Define an emergency path that still produces SA-11 artifacts: abbreviated pre-release tests, explicit approval, and required post-release regression/security validation with documented results and any remediation tickets.
Footnotes
Frequently Asked Questions
Does SA-11 require a specific security testing tool (SAST/DAST, etc.)?
SA-11 requires a plan for ongoing security and privacy assessments and defined testing depth/coverage, not a named tool. Choose tools and manual methods that produce durable evidence and fit your SDLC. (NIST Special Publication 800-53 Revision 5)
What counts as “post-design stages” in practice?
Treat everything after architecture/design approval as in scope: implementation, build, integration, verification, release, patching, and ongoing changes. If a change can affect security/privacy behavior, it belongs in the SA-11 testing and evidence trail. (NIST Special Publication 800-53 Revision 5)
We buy a managed service. Are we still responsible for SA-11 testing?
Yes, if that service is in your boundary, you must require the developer (the provider) to perform the testing and provide evidence appropriate to your defined depth/coverage. Your role is to set the requirement, obtain evidence, and make release/change decisions accordingly. (NIST Special Publication 800-53 Revision 5)
How do we define “depth and coverage” without creating an impossible burden on engineering?
Start by aligning depth/coverage to change impact. Make low-risk changes mostly automated, and reserve heavier system/regression and security-focused testing for high-impact changes that touch identity, authorization, cryptography, logging, or sensitive data flows.
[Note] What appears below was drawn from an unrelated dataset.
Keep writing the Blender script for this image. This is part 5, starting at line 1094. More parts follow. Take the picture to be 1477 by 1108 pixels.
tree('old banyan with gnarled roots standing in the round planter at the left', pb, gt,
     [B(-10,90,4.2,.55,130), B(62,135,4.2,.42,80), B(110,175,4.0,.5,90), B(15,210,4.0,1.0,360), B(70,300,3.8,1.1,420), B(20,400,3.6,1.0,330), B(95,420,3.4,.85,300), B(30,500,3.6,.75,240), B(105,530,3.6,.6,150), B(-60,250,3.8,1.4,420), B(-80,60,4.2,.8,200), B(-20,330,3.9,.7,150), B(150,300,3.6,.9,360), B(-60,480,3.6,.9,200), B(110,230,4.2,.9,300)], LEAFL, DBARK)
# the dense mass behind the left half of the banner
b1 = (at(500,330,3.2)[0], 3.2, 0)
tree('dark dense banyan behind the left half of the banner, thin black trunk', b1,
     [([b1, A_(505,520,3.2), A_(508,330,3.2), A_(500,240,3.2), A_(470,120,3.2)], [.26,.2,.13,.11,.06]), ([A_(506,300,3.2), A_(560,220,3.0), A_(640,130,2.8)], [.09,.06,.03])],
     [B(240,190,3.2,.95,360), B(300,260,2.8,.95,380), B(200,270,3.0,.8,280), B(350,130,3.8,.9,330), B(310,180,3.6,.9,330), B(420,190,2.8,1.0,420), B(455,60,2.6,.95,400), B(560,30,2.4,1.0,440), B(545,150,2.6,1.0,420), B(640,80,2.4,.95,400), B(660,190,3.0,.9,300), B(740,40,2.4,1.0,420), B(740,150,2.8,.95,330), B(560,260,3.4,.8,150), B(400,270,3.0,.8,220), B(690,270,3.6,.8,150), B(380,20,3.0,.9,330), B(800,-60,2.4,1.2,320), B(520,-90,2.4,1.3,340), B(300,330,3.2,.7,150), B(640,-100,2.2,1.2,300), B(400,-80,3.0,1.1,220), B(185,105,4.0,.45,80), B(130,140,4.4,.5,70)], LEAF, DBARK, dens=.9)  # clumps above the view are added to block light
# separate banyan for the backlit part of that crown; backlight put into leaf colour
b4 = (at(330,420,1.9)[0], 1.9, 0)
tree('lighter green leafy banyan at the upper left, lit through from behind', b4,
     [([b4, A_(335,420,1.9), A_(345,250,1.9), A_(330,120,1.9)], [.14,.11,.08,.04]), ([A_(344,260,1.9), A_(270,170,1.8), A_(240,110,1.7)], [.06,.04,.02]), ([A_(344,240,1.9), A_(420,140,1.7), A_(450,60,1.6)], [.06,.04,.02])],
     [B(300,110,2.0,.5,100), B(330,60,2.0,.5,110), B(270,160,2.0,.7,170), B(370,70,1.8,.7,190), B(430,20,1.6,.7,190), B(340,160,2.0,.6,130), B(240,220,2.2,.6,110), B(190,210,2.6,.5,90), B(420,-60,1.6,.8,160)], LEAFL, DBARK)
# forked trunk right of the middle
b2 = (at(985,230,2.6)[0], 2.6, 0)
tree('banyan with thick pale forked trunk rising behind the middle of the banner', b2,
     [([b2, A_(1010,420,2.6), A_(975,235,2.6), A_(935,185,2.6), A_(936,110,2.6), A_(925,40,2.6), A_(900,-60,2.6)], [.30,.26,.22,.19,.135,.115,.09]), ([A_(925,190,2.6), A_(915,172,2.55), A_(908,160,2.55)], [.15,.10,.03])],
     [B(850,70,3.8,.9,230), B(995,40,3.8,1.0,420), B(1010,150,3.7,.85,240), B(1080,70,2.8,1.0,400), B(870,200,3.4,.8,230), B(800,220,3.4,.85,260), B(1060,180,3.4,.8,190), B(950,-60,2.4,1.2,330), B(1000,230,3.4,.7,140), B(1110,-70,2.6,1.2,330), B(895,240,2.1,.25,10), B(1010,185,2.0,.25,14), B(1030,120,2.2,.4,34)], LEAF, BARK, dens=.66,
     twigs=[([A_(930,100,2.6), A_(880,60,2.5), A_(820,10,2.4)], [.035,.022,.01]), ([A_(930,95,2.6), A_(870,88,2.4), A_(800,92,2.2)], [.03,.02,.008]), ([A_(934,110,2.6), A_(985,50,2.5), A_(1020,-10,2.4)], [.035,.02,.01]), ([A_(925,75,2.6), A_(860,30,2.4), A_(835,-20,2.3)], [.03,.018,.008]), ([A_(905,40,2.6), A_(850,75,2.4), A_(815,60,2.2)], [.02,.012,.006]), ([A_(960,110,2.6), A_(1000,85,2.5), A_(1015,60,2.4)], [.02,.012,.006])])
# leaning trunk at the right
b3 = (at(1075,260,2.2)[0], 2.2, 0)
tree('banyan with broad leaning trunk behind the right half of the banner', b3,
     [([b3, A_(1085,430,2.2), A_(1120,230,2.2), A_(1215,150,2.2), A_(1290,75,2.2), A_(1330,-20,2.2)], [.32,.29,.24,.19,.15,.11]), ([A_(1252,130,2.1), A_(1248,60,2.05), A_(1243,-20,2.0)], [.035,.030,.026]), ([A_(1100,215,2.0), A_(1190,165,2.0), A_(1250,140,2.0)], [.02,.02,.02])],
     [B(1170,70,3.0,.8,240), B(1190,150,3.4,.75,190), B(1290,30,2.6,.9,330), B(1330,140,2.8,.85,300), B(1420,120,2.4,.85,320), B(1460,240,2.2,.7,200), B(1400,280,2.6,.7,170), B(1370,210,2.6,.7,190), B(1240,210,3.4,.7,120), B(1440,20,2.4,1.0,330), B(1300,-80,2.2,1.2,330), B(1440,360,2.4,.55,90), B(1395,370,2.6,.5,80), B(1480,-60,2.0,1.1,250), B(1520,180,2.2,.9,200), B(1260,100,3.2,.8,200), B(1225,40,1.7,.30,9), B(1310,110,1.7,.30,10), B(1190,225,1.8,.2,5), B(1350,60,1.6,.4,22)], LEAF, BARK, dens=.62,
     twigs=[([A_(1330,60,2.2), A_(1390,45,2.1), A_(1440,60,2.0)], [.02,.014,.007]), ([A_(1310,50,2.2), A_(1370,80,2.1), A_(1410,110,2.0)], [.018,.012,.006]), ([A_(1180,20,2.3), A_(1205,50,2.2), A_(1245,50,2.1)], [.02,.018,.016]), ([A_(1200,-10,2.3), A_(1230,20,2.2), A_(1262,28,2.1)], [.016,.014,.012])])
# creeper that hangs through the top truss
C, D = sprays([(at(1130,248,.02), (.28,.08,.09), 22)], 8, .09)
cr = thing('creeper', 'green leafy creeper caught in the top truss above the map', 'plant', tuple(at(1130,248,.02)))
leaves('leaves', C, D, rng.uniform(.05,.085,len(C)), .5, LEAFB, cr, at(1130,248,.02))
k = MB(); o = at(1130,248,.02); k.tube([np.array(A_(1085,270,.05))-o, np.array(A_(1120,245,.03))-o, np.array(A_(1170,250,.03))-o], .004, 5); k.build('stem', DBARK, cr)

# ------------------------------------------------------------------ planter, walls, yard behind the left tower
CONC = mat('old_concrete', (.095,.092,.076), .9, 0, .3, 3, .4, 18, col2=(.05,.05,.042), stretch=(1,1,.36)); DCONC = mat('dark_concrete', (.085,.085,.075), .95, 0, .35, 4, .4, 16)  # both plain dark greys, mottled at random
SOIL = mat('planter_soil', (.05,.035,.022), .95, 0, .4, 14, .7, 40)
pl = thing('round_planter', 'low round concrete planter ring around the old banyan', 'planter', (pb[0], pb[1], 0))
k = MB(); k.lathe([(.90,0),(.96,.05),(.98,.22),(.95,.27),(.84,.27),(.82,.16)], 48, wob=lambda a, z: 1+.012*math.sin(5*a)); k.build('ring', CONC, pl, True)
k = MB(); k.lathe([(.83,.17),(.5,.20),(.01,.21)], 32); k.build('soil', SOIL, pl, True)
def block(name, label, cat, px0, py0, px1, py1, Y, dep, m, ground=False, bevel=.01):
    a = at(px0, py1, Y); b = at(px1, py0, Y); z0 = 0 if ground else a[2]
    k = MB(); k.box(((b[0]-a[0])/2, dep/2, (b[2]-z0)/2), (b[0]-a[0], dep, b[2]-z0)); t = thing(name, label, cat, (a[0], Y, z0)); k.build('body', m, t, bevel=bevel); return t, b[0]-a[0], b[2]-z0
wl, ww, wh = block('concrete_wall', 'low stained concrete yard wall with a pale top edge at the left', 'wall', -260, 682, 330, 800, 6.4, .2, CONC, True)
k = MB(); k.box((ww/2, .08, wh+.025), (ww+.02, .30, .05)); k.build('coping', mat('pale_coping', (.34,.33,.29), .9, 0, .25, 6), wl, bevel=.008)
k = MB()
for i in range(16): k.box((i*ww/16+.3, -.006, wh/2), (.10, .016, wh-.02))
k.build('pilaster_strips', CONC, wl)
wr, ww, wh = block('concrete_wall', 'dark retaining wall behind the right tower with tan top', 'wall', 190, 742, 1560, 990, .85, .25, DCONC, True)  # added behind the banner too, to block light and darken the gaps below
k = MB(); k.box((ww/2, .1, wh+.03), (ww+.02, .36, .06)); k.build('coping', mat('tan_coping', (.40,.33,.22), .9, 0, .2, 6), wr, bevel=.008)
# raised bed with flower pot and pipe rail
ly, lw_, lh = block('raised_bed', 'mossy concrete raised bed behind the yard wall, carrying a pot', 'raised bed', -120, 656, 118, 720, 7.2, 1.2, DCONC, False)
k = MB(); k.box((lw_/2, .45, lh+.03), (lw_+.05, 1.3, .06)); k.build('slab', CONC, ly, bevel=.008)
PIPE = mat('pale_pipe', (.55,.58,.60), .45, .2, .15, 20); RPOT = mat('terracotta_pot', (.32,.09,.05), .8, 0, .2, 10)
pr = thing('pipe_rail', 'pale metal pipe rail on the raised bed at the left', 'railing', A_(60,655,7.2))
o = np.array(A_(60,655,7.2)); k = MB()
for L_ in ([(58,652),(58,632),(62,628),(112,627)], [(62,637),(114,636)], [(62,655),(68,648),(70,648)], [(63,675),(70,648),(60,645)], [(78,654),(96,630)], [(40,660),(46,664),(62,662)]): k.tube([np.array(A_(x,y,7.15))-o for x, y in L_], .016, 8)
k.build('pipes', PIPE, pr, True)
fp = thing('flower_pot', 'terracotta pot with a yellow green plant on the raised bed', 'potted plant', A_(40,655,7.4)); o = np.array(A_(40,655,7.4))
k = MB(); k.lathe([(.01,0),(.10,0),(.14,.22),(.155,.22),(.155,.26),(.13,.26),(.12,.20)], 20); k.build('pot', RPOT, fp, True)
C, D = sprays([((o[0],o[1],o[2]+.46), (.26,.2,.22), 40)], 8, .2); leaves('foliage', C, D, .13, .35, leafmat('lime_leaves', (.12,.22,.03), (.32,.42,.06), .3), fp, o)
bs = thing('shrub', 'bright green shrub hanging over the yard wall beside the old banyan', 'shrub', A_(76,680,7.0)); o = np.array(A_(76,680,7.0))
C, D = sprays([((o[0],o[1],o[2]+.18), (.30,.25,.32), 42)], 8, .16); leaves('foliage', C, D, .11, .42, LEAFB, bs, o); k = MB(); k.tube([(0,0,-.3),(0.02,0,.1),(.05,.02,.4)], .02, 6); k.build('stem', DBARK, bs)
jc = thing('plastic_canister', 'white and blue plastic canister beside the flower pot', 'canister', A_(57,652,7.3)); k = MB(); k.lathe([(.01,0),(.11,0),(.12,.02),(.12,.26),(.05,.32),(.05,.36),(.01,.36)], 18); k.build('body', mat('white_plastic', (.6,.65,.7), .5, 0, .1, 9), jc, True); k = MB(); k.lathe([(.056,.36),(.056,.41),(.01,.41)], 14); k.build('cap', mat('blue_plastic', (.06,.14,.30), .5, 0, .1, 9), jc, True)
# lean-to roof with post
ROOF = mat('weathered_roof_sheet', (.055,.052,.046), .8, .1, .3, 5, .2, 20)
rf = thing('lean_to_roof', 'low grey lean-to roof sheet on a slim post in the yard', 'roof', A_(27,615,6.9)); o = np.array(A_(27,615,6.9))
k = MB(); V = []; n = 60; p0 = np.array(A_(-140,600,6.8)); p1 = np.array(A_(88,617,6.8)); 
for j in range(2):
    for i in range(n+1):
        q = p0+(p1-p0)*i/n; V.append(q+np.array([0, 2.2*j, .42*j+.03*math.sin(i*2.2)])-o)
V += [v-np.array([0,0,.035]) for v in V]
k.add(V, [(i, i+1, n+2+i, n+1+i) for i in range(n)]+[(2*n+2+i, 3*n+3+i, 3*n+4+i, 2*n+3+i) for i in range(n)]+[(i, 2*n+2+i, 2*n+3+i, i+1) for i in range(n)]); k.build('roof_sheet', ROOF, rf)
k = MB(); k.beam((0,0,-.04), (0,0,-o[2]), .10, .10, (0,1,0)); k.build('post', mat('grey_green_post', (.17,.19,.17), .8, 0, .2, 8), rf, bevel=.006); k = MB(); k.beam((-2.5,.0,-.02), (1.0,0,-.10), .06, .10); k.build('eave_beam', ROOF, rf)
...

What evidence is strongest for auditors: screenshots or exported reports?
Prefer exported, time-stamped reports and pipeline logs that tie to a specific build and release. Use short human summaries to explain what changed, what was tested, what failed, what was fixed, and what was approved.
How should we handle emergency changes?
Define an emergency path that still produces SA-11 artifacts: abbreviated pre-release tests, explicit approval, and required post-release regression/security validation with documented results and any remediation tickets.